What did you dream last night? Likely you don’t remember. Or if you do, you can only recall snippets. Most times dreams are like smoke; seen and soon dissipated. Other times a dream is like a snowball. You can hold on to it, but after you turn it over several times it melts away. Occasionally dreams are like a new tattoo discovered after a bender. It’s always with you but you have no idea what it means.
Recently I had such a mental encounter when the theater in my head cranked up “The Goat from Nowhere.”
Our story begins with Bill walking his little dog at 2 a.m. along Pearl Nix Parkway in front of Lakeshore Mall. This is most curious since he doesn’t live anywhere near the mall. Eventually he and the dog make their way up the hill behind the mall to Shallowford Road passing the bowling ally which hasn’t been there in years. Odd.
Once on Shallowford, the dog ventures into the middle of the road. She’s not on a leash. Bill begins to call her for fear she will be hit by a car. Also odd since they haven’t encountered another living soul the entire night.
Suddenly, a car appears from a side street and is bearing down on the dog! Bill is too far away to rescue the animal but fortunately the driver sees the dog and veers away at the last second. All would seem to have ended well, but the car startles the goat that has magically appeared in the road. The goat bolts out of the way and rams our hero.
What the heck does that mean?
This assumes that dreams have meaning in the first place. I’ve read that science doesn’t fully know why we dream, but it has determined that we must dream to be healthy. Some theories postulate that dreams are the brain shifting the day’s events from short-term memory (RAM if you will) to long-term storage (a hard drive). That would make dreams something like your brain flipping through a photo album of your day rapidly.
Another popular thought is that dreams are your brain’s way of preparing you for some possible calamity. Your subconscious runs through different scenarios that could do you harm The idea being that should these scenarios occur, your conscious brain will see the challenge as familiar and will have formulated a plan. A good example is one dream many people admit having: being out in public in just your underwear. I’ve had this a few times. Each time waking up in a panic and wondering where my pants were and why was I wearing Superman Underoos…as an adult. But it has taught me to never leave the house without being properly dressed. So maybe there’s some truth to this theory.
Then there is the idea that dreams are simply random chemical and electrical changes in the brain that produce random meaningless storylines. You know, like reality television shows. They look real but aren’t.
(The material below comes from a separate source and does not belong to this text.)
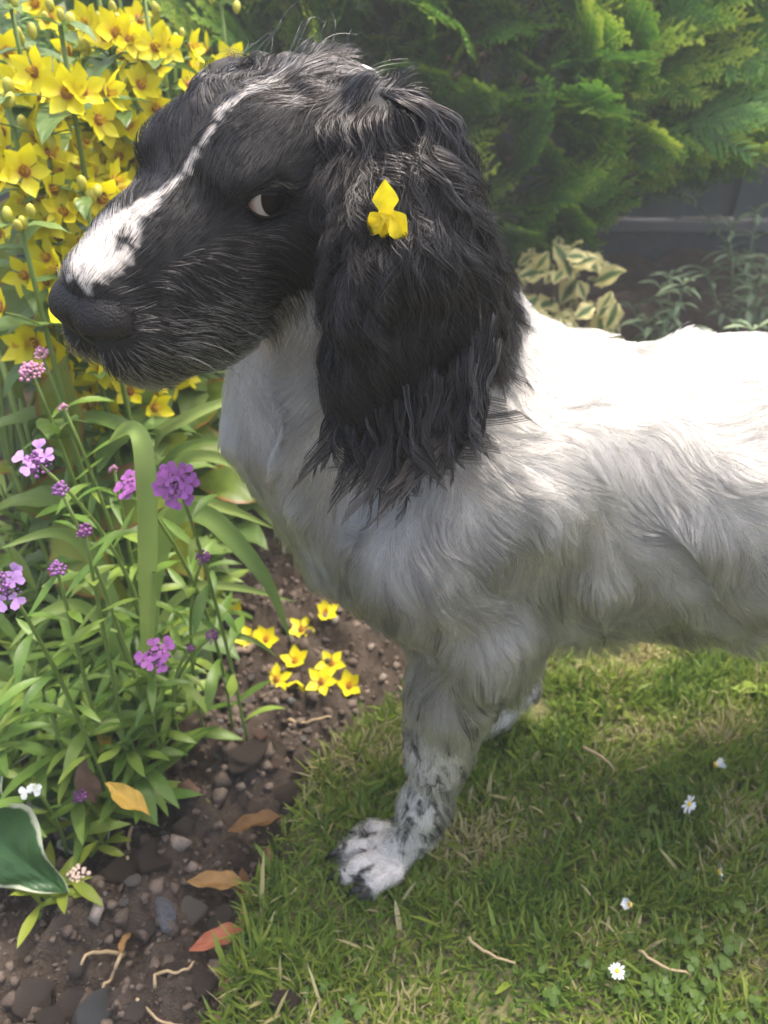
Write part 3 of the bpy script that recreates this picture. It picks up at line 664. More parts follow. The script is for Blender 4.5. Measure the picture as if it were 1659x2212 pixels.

Many religions believe dreams can be messages from God. Christians believe this as it is in both the Old and New Testaments of the Bible. If God is trying to tell me not to walk the dog without a leash on a five-lane road at 2 a.m. lest I be rammed by a goat, I got the message. Good advice, but I don’t think this dream is a note from Heaven.
I have another theory. I think dreams—especially the strange ones—are the neurons in your subconscious pranking the neurons in your conscious brain.
Think of your brain as a classroom. The occupants are always learning something. Everything you do during the day is a learning experience. Those little buggers are always soaking up things in your environment, even things you aren’t consciously aware of. But the students in the school that is your brain take notes on everything.
This all works well while the teacher—that’s your conscious self-- is in the room. But at the end of the day, the teacher goes home for six to eight hours leaving a substitute teacher in charge. That would be your subconscious.
Your subconscious is the substitute teacher we all wanted. The one that is there just to make sure the students don’t burn down the school. Beyond that everything is fair game. This leaves the students with the opportunity to prank the teacher by drawing bizarre pictures on the chalkboard which is then broadcast.
At first the rest of the citizens in Brainland think what they’re seeing is real. After all it’s on T.V. so it must be true. The ensuing mayhem alerts the teacher it’s time to get back to class.
I’m sticking by this theory if for no other reason than without it, there just isn’t a good explanation for how that goat wound up in the middle of my dream.